In den Prozessen gegen die RAF war es vor allem um »Zugehörigkeit« und »Mitgliedschaft« gegangen, darum, die Gruppe als solche zu verurteilen. Was zählte, war die Staatsräson: Propaganda und Abschreckung. Die reale Auseinandersetzung fand woanders statt. Dazu gehörte die Behauptung einer hierarchischen Struktur, die nach Mustern der psychologischen Kriegführung vom Staatsschutzapparat aufbereitet worden war. Die einzelnen Beteiligten und Sympathisanten mußten deshalb für möglichst lange hinter Gitter gesperrt werden, unabhängig von der jeweiligen Beweislage. Zeugnisse und Indizien wurden beliebig hin und her geschoben, um das propagandistische Bild zu bestätigen und zu dementsprechenden Verurteilungen zu kommen. Etwa 15 kooperationsbereite Kronzeugen konnten sich Straffreiheit und Straferlaß erkaufen, auch die, denen die Beteiligung an »Kapitaldelikten« nachgewiesen worden war.

Wie es wirklich war, wollte niemand wissen.

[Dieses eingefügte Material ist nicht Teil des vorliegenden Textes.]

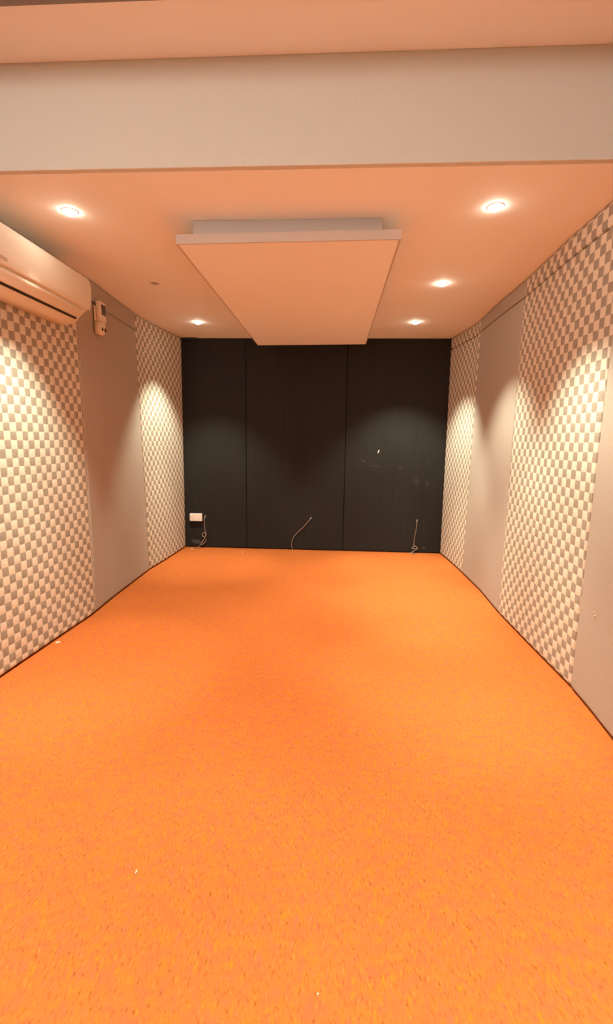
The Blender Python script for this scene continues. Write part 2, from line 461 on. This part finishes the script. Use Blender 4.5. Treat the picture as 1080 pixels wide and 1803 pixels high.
# ------------------------------------------------------------------ downlights
def ring_bm():
    return lathe([(0.031, 0.0), (0.031, -0.002), (0.034, -0.0028), (0.039, -0.0018), (0.041, 0.0)], 40, closed=True)
def lamp_bm():  # bulging shape stands in for the glare around a lit lamp
    return lathe([(0.0, -0.020), (0.010, -0.0192), (0.019, -0.0165), (0.026, -0.0115), (0.0300, -0.005), (0.0305, 0.0)], 40)
ring_me = lamp_me = dead_me = None
def downlight(x, y, z, label, lit=True, tip=0.0, gain=1.0, group='recessed downlights in the ceiling', power=SPOT_W, cone=86, blend=0.58):   # tip: how far its reflector is turned to the end wall
    global ring_me, lamp_me, dead_me
    t = thing('downlight', label, 'downlight', (x, y, z), group)
    if ring_me is None:
        r = obj('trim_ring', ring_bm(), M['trim'], t, True); ring_me = r.data
    else:
        r = bpy.data.objects.new('trim_ring', ring_me); C.objects.link(r); r.parent = t
    if lit:
        if lamp_me is None:
            l = obj('lamp', lamp_bm(), M['lit'], t, True); lamp_me = l.data
        else:
            l = bpy.data.objects.new('lamp', lamp_me); C.objects.link(l); l.parent = t
        ld = bpy.data.lights.new('downlight_beam', 'SPOT')
        ld.energy = power * gain; ld.color = WARM; ld.spot_size = math.radians(cone); ld.spot_blend = blend
        ld.shadow_soft_size = 0.025
        lo = bpy.data.objects.new('downlight_beam', ld); C.objects.link(lo)
        lo.parent = t; lo.location = (0, 0, -0.022); lo.rotation_euler = (tip, 0, 0)
        if power == SPOT_W:     # the hot middle of the reflector lamp's beam
            lc = bpy.data.lights.new('downlight_core', 'SPOT')
            lc.energy = CORE_W; lc.color = WARM; lc.spot_size = math.radians(44); lc.spot_blend = 1.0
            lc.shadow_soft_size = 0.025
            lo = bpy.data.objects.new('downlight_core', lc); C.objects.link(lo)
            lo.parent = t; lo.location = (0, 0, -0.022); lo.rotation_euler = (tip, 0, 0)
    else:
        l = obj('lamp', lathe([(0.0, -0.0015), (0.022, -0.0014), (0.030, 0.0)], 40), M['deadlamp'], t, True); l['label'] = 'dark unlit lamp'
    return t
XLL, XRL = -1.338, 0.741
downlight(XLL, 2.458, H, 'lit downlight above the front of the air conditioner, beside the bulkhead', cone=77, gain=1.0)
downlight(XRL, 2.470, H, 'largest lit downlight opposite the air conditioner, closest to the bulkhead', gain=1.12)
downlight(XRL, 3.580, H, 'lit downlight between two other lit ones, beside the long edge of the hanging ceiling panel')
downlight(XLL, 4.680, H, 'lit downlight in the far corner above the white socket')
downlight(XRL, 4.684, H, 'smallest lit downlight beside the far end of the hanging panel, above the scuffed black panel', tip=math.radians(5), gain=1.35)
downlight(-1.325, 3.545, H, 'unlit dark downlight in the ceiling past the end of the air conditioner', False)

for k, (x, y) in enumerate(((XLL, 0.95), (XRL, 0.95), (XLL, -0.25), (XRL, -0.25))):  # unseen lamps added to brighten the near floor
    downlight(x, y, HT, 'added unseen downlight in the higher ceiling, ' + ('closer to the air conditioner wall', 'closer to the opposite wall', 'behind the camera on the air conditioner side', 'behind the camera on the opposite side')[k],
              True, 0.0, 1.0, 'added downlights in the higher ceiling', NEAR_W, 66, 0.8)

# ------------------------------------------------------------------ unseen fill lamps added at the rear to light the bulkhead
for x, lab in ((-1.50, 'added opal fill lamp on the rear wall behind the camera, by the air conditioner wall'),
               (-1.10, 'added opal fill lamp on the rear wall between its neighbour and the room middle')):
    t = thing('fill_lamp', lab, 'fill lamp', (x, WREAR, 2.33), 'added fill lamps')
    obj('base', box((-0.10, 0.0, -0.46), (0.10, 0.03, 0.46), 0.006), M['trim'], t)
    obj('diffuser', box((-0.085, 0.0301, -0.445), (0.085, 0.07, 0.445), 0.012, 3), M['fill_glow'], t)

# ------------------------------------------------------------------ air conditioner
AX = -1.752
ac = thing('air_conditioner', 'white wall-mounted split air conditioner under the ceiling, left edge out of the photo', 'air conditioner', (AX, 2.61, 2.13))
def ac_part(name, bm, mat, smooth=True, label=None, parent=None):
    o = obj(name, bm, mat, None, smooth, (AX, 2.61, 2.13)); o.parent = parent or ac; o.location = (0, 0, 0)
    if label: o['label'] = label
    return o
def sec(poly, y, cx, cz, s):
    return [(AX + cx + (d - cx) * s, y, cz + (z - cz) * s) for d, z in poly]
casing = [(0.0, 2.272), (0.12, 2.274), (0.168, 2.270), (0.192, 2.250), (0.197, 2.20), (0.190, 2.084), (0.172, 2.063), (0.153, 2.031), (0.138, 2.010),
          (0.120, 1.992), (0.08, 1.984), (0.0, 1.984)]
YA, YZ = 2.185, 3.035
def ends(poly, cx, cz, prof):
    return [sec(poly, YA + e, cx, cz, s) for e, s in prof] + [sec(poly, YZ - e, cx, cz, s) for e, s in reversed(prof)]
def casing_sections():
    out = []
    for e, s, low in ((0.0, 0.95, 0.55), (0.006, 0.975, 0.40), (0.018, 0.992, 0.24), (0.04, 1.0, 0.08), (0.065, 1.0, 0.0)):
        # the lower front edge rounds away towards the ends
        poly = [((d - (0.09 * low * min(1, max(0, (2.085 - z) / 0.06)) if d > 0.05 else 0)) * s, z + (0.05 * low if z < 2.0 else 0.02 * low if z < 2.05 else 0)) for d, z in casing]
        out.append(([(AX + d, YA + e, z) for d, z in poly], [(AX + d, YZ - e, z) for d, z in poly]))
    return [a for a, b in out] + [b for a, b in reversed(out)]
ac_part('casing', loft(casing_sections()), M['ivory'])
def shell(curve, thick, ys, bm=None):
    """an open curve in (distance from wall, z), thickened inward, swept along y."""
    inner = []
    for i, (d, z) in enumerate(curve):
        a = curve[max(0, i - 1)]; b = curve[min(len(curve) - 1, i + 1)]
        tx, tz = b[0] - a[0], b[1] - a[1]; L = math.hypot(tx, tz)
        inner.append((d + tz / L * thick, z - tx / L * thick))
    poly = curve + inner[::-1]
    cx = sum(p[0] for p in curve) / len(curve); cz = sum(p[1] for p in curve) / len(curve)
    return loft([[(AX + d + dx, y, z) for d, z in poly] for y, dx in ys], bm)
front = [(0.06, 2.282), (0.13, 2.283), (0.170, 2.279), (0.192, 2.268), (0.205, 2.248), (0.211, 2.215), (0.212, 2.17), (0.207, 2.12), (0.201, 2.085), (0.196, 2.079)]
ysf = [(YA - 0.002, -0.012), (YA + 0.002, -0.005), (YA + 0.010, 0.0), (YZ - 0.010, 0.0), (YZ - 0.002, -0.005), (YZ + 0.002, -0.012)]
fp = ac_part('front_panel', shell(front, 0.008, ysf), M['white'])
flap = [(0.187, 2.068), (0.178, 2.054), (0.169, 2.042), (0.160, 2.030), (0.151, 2.0185)]
ac_part('louver_flap', shell(flap, 0.005, [(YA + 0.055, -0.004), (YA + 0.06, 0), (YZ - 0.075, 0), (YZ - 0.07, -0.004)]), M['ivory'])
ac_part('air_slot', shell([(0.151, 2.0165), (0.141, 2.0075)], 0.003, [(YA + 0.06, 0), (YZ - 0.085, 0)]), M['slot'], False, 'dark air outlet slot')
ac_part('sticker', box((AX + 0.2035, 2.19, 2.098), (AX + 0.2065, 2.262, 2.114), 0.0005), M['badge'], False, 'small beige sticker', fp)

# ------------------------------------------------------------------ remote control in its holder
RX, RY = XL(3.5, 2.15) + 0.010, 3.505
RG = (RX, RY, 2.03)
h = thing('remote_holder', 'ivory wall holder with the remote control, beside the end of the air conditioner', 'remote holder', RG)
bm = bmesh.new()
def rsec(z, w, d0, d1, n=6):
    pts = []
    for k in range(n + 1):
        a = math.pi * k / n
        pts.append((RX + d0 + (d1 - d0) * math.sin(a) ** 0.5, RY - w * math.cos(a), z))
    return [(RX + d0, RY - w, z)] + pts[1:-1] + [(RX + d0, RY + w, z)]
loft([rsec(2.033, 0.030, 0.0, 0.028), rsec(2.040, 0.045, 0.0, 0.040), rsec(2.060, 0.052, 0.0, 0.046), rsec(2.120, 0.054, 0.0, 0.047)], bm)
o = obj('cradle', bm, M['ivory'], None, True, RG); o.parent = h; o.location = (0, 0, 0)
o = obj('back_plate', box((RX, RY - 0.050, 2.10), (RX + 0.010, RY + 0.050, 2.225), 0.003), M['ivory'], None, False, RG); o.parent = h; o.location = (0, 0, 0)
for dy in (-0.022, 0.018):
    b2 = bmesh.new(); bmesh.ops.create_uvsphere(b2, u_segments=16, v_segments=10, radius=1.0)
    for v in b2.verts: v.co = Vector((RX + 0.046 + v.co.x * 0.004, RY + dy + v.co.y * 0.009, 2.068 + v.co.z * 0.014))
    o = obj('slot_hole', b2, M['slot'], None, True, RG); o.parent = h; o.location = (0, 0, 0)
    o['label'] = 'dark slot hole'
RG2 = (RX + 0.03, RY, 2.122)
r = thing('remote_control', 'ivory remote control with dark screen, standing in the wall holder', 'remote control', RG2)
o = obj('body', box((RX + 0.012, RY - 0.046, 2.1215), (RX + 0.046, RY + 0.048, 2.262), 0.010, 4), M['ivory'], None, True, RG2); o.parent = r; o.location = (0, 0, 0)
o = obj('screen', box((RX + 0.0452, RY - 0.026, 2.168), (RX + 0.0475, RY + 0.036, 2.240), 0.0008), M['screen'], None, False, RG2); o.parent = r; o.location = (0, 0, 0)
o['label'] = 'dark screen'

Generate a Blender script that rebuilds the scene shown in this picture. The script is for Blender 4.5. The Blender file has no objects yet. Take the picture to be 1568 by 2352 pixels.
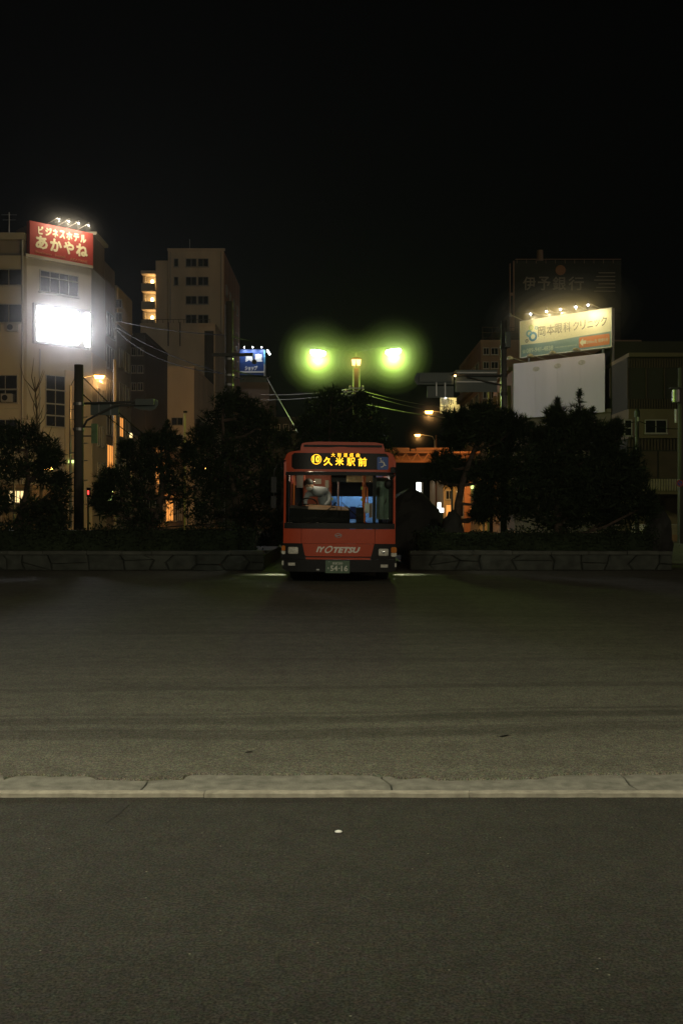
import bpy, math, random
import numpy as np
from mathutils import Vector, Matrix
from math import sin, cos, pi, radians, sqrt

rnd = random.Random(7)
C = bpy.context.scene.collection
scene = bpy.context.scene

# ------------------------------------------------------------------ camera, world, moon, exposure
CAMH = 1.62
F = 2287.0                      # focal length in units of the 1568 px wide photo
cam_d = bpy.data.cameras.new('camera')
cam_d.sensor_fit = 'VERTICAL'; cam_d.sensor_height = 36; cam_d.lens = 35
cam_d.clip_start = 0.05; cam_d.clip_end = 1500
cam = bpy.data.objects.new('camera', cam_d); C.objects.link(cam)
cam.location = (0, 0, CAMH); cam.rotation_euler = (radians(90), 0, 0)
scene.camera = cam

world = bpy.data.worlds.new('World'); scene.world = world; world.use_nodes = True
wn = world.node_tree
wn.nodes.clear()
sky = wn.nodes.new('ShaderNodeTexSky'); sky.sky_type = 'NISHITA'; sky.sun_disc = False
sky.sun_elevation = radians(35); sky.sun_rotation = radians(150)
bg = wn.nodes.new('ShaderNodeBackground'); bg.inputs['Strength'].default_value = 0.0001
wo = wn.nodes.new('ShaderNodeOutputWorld')
wn.links.new(sky.outputs[0], bg.inputs[0]); wn.links.new(bg.outputs[0], wo.inputs[0])

moon_d = bpy.data.lights.new('moon', 'SUN'); moon_d.energy = 0.15; moon_d.angle = radians(4); moon_d.color = (1, .80, .56)
moon = bpy.data.objects.new('moon', moon_d); C.objects.link(moon)
moon.rotation_euler = (radians(75), 0, radians(30))

scene.view_settings.view_transform = 'Standard'
scene.view_settings.look = 'None'
scene.view_settings.exposure = 0.0
scene.view_settings.gamma = 1.0
scene.view_settings.use_curve_mapping = False
scene.cycles.use_denoising = True
scene.cycles.sample_clamp_indirect = 4
scene.cycles.max_bounces = 6
scene.cycles.transparent_max_bounces = 24
scene.cycles.volume_bounces = 0
scene.cycles.use_light_tree = True

def WX(px, Y): return (px - 784) * Y / F
def WZ(py, Y): return CAMH - (py - 1176) * Y / F
def W(px, py, Y): return Vector((WX(px, Y), Y, WZ(py, Y)))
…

Die Verantwortlichen waren ja im Knast, egal wofür sie im einzelnen zu Höchststrafen verdonnert worden waren. Als sie dann rauskamen und sich vielleicht an eine gemeinsame Aufarbeitung ihrer Geschichte hätten ranmachen können, änderte sich die Taktik schlagartig. Plötzlich wurde von ihnen verlangt, daß sie sich auf eine einseitige, unpolitische und kriminalistische »Bewältigung« ihrer Aktionen einlassen. Das Verfahren gegen Verena Becker wurde benutzt, um mit Zeugenladungen und weiteren Ermittlungsverfahren den Druck auf die Militanten aus der RAF aufrechtzuerhalten, obwohl diese immer klargemacht hatten, daß sie ausschließlich über ihre kollektive Verantwortung reden würden. Und die nächsten Verfahren stehen noch an.

Wenn das keine Rache sein soll an denen, die zu ihrer Geschichte stehen, dann ist es zumindest der Versuch zu verhindern, daß sie mal zur Ruhe kommen und sich ihre eigenen Gedanken machen. Oder daß sich überhaupt jemand Gedanken macht, andere als die vorgegebenen. Es ist anzunehmen, daß der Prozeß in Stuttgart auch in dieser Beziehung einen Bock geschossen hat.

Ron Augustin war ab 1971 Mitglied der RAF (Rote Armee Fraktion). Zwischen 1973 und 1980 saß er wegen Widerstand gegen die Staatsgewalt und Urkundenfälschung fast ununterbrochen in Einzelhaft.